** begin Listed entries **

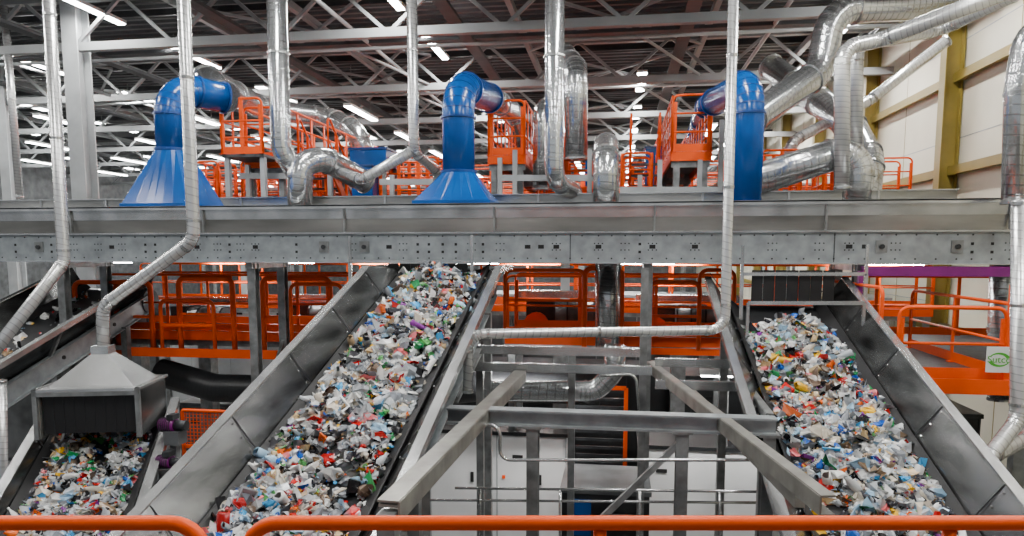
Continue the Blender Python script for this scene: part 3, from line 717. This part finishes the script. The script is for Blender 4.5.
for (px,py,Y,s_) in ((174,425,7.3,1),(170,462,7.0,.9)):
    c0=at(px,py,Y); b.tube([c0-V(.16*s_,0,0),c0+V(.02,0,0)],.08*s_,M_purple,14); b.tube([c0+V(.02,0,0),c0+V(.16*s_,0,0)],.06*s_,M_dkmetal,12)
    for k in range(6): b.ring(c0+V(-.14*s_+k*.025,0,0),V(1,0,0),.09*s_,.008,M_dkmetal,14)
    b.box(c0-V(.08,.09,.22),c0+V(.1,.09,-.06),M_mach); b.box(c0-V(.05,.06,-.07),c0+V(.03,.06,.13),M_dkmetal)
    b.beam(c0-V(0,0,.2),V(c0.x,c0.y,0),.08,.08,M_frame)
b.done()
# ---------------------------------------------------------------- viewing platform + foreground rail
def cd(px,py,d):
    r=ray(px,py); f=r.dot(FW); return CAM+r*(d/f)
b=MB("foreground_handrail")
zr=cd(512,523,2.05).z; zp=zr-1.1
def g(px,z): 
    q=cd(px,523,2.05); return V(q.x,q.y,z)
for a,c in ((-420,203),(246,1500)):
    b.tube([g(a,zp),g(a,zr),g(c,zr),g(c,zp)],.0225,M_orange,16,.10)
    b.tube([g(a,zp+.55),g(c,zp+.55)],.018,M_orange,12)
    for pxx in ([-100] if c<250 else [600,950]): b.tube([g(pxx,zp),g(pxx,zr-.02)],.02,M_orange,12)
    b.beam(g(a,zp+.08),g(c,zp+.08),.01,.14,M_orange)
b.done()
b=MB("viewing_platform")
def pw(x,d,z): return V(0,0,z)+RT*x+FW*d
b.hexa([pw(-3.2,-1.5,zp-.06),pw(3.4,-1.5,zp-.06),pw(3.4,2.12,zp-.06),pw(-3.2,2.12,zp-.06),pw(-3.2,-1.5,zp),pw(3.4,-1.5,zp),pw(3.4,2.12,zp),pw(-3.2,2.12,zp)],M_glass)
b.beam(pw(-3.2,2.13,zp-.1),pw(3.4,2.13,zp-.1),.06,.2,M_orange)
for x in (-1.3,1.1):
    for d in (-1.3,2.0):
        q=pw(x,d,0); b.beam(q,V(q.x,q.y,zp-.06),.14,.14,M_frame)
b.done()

** end Listed entries **
** begin Listed entries **

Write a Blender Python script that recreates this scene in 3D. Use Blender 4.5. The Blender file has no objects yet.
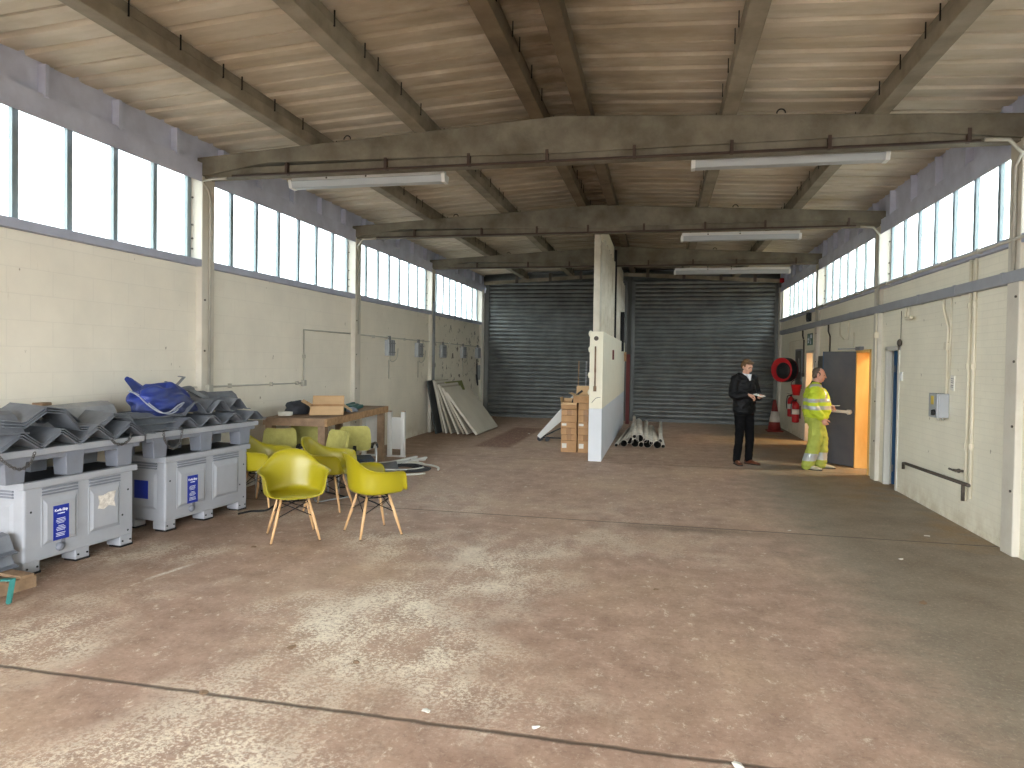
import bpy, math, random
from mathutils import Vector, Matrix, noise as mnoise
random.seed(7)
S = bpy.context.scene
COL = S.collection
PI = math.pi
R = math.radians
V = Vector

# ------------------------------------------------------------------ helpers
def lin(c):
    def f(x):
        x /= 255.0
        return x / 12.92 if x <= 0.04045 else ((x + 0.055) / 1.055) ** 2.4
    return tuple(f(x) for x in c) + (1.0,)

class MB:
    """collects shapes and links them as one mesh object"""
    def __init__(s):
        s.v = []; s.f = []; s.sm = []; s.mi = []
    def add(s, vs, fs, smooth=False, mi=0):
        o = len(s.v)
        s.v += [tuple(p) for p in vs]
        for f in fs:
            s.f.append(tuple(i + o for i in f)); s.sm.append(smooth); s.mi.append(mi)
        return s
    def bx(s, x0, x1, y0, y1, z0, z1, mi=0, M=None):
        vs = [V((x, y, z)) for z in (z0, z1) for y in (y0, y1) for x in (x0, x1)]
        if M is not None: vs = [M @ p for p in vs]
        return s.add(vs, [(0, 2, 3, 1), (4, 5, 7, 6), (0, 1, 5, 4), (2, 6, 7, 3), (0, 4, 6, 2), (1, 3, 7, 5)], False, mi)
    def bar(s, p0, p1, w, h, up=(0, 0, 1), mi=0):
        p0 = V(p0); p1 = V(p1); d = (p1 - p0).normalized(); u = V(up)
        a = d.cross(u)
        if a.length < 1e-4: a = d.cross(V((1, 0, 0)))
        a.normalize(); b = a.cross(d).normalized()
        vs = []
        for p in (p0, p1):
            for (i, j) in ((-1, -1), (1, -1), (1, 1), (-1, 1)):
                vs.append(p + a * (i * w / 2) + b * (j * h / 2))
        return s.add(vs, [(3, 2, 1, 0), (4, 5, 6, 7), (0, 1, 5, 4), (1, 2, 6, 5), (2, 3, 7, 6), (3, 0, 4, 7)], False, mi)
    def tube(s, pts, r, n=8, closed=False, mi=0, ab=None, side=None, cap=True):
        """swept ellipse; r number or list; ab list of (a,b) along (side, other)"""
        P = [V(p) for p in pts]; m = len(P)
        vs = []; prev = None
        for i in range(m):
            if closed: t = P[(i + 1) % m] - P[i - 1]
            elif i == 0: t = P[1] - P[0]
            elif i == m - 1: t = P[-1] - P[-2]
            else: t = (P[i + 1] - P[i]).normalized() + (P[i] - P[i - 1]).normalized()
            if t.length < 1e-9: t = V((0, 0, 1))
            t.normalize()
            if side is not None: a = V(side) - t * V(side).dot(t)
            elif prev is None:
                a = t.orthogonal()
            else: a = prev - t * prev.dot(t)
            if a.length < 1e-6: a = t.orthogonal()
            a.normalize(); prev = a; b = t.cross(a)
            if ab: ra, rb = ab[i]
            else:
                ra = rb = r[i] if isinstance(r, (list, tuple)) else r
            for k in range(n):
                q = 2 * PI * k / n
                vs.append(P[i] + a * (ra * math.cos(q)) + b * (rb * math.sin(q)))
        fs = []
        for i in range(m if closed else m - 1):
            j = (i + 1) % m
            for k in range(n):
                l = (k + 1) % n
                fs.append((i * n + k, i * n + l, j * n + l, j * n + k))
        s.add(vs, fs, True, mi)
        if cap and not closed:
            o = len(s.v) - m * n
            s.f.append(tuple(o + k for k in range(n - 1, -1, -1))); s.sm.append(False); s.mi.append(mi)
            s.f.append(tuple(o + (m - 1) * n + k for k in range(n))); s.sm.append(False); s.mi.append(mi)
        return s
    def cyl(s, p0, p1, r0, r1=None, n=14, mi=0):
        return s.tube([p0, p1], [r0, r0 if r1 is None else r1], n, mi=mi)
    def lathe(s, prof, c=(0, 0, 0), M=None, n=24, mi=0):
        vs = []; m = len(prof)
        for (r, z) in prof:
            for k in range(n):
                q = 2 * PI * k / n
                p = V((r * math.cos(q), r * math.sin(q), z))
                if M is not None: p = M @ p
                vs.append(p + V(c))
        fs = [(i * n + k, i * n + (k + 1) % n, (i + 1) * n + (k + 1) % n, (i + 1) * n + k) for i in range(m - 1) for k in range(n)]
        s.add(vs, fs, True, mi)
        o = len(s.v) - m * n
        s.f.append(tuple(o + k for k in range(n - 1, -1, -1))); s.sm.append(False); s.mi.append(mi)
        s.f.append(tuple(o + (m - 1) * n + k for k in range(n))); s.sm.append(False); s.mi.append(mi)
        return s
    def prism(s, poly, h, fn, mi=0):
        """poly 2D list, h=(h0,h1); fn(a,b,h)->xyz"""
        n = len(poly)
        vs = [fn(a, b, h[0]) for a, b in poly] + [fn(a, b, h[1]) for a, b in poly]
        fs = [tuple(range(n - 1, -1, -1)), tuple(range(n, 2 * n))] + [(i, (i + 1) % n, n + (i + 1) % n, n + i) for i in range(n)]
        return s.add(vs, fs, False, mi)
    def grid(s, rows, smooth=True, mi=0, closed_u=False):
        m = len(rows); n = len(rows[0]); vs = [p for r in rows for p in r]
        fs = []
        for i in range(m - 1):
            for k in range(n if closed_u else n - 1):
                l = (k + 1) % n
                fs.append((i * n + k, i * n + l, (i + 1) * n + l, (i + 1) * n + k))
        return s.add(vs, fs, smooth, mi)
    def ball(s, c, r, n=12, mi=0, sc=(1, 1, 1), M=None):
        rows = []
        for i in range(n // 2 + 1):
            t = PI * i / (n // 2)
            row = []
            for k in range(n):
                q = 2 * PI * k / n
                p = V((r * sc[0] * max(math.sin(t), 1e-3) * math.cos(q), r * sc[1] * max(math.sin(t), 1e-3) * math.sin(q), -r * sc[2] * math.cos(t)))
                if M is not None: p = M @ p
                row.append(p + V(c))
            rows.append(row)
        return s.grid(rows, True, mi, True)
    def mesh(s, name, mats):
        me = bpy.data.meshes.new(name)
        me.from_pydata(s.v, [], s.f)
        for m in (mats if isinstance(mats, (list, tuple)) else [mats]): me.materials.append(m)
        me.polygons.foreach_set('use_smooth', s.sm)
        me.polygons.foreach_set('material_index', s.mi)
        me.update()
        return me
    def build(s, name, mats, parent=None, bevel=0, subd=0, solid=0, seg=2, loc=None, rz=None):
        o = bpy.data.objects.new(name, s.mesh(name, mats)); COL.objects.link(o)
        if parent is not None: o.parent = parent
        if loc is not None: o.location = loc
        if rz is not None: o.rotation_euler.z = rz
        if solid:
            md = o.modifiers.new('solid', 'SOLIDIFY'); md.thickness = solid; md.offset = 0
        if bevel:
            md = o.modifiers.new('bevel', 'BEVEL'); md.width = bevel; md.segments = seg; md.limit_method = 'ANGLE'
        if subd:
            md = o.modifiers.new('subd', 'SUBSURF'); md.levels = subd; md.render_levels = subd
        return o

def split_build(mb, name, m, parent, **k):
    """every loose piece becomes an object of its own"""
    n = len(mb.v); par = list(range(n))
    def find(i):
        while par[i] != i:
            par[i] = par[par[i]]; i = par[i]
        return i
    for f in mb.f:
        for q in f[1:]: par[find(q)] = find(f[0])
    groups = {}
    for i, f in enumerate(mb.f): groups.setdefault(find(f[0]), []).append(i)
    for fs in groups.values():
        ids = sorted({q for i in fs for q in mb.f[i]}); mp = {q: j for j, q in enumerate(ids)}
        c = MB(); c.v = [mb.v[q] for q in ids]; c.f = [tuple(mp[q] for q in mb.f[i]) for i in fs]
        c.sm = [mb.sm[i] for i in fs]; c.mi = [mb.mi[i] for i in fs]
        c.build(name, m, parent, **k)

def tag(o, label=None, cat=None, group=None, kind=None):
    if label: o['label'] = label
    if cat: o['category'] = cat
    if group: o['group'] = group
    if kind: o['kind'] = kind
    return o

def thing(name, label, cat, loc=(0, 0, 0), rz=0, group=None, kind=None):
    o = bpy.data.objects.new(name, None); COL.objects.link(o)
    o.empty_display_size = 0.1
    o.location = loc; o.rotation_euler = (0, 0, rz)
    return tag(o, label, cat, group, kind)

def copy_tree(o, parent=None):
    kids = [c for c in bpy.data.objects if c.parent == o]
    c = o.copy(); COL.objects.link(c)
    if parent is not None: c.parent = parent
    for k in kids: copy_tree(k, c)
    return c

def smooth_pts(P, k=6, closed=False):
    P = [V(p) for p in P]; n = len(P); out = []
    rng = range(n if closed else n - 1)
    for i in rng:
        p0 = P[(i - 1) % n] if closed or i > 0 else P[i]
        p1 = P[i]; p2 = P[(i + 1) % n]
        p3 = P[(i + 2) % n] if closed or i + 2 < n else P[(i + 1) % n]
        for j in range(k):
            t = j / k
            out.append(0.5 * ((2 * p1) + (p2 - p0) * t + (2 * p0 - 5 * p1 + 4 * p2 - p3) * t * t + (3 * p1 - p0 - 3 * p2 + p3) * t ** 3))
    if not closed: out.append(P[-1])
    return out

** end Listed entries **

▸ **Exercise directions**
Starting at the line that contains "Write a Blender" and stopping after the line that contains "return tuple(f(x) for x in c) + (1.0,)", copy every line exactly. Leave any pictures behind.

▸ **Worked solution**
Write a Blender Python script that recreates this scene in 3D. Use Blender 4.5. The Blender file has no objects yet.
import bpy, math, random
from mathutils import Vector, Matrix, noise as mnoise
random.seed(7)
S = bpy.context.scene
COL = S.collection
PI = math.pi
R = math.radians
V = Vector

# ------------------------------------------------------------------ helpers
def lin(c):
    def f(x):
        x /= 255.0
        return x / 12.92 if x <= 0.04045 else ((x + 0.055) / 1.055) ** 2.4
    return tuple(f(x) for x in c) + (1.0,)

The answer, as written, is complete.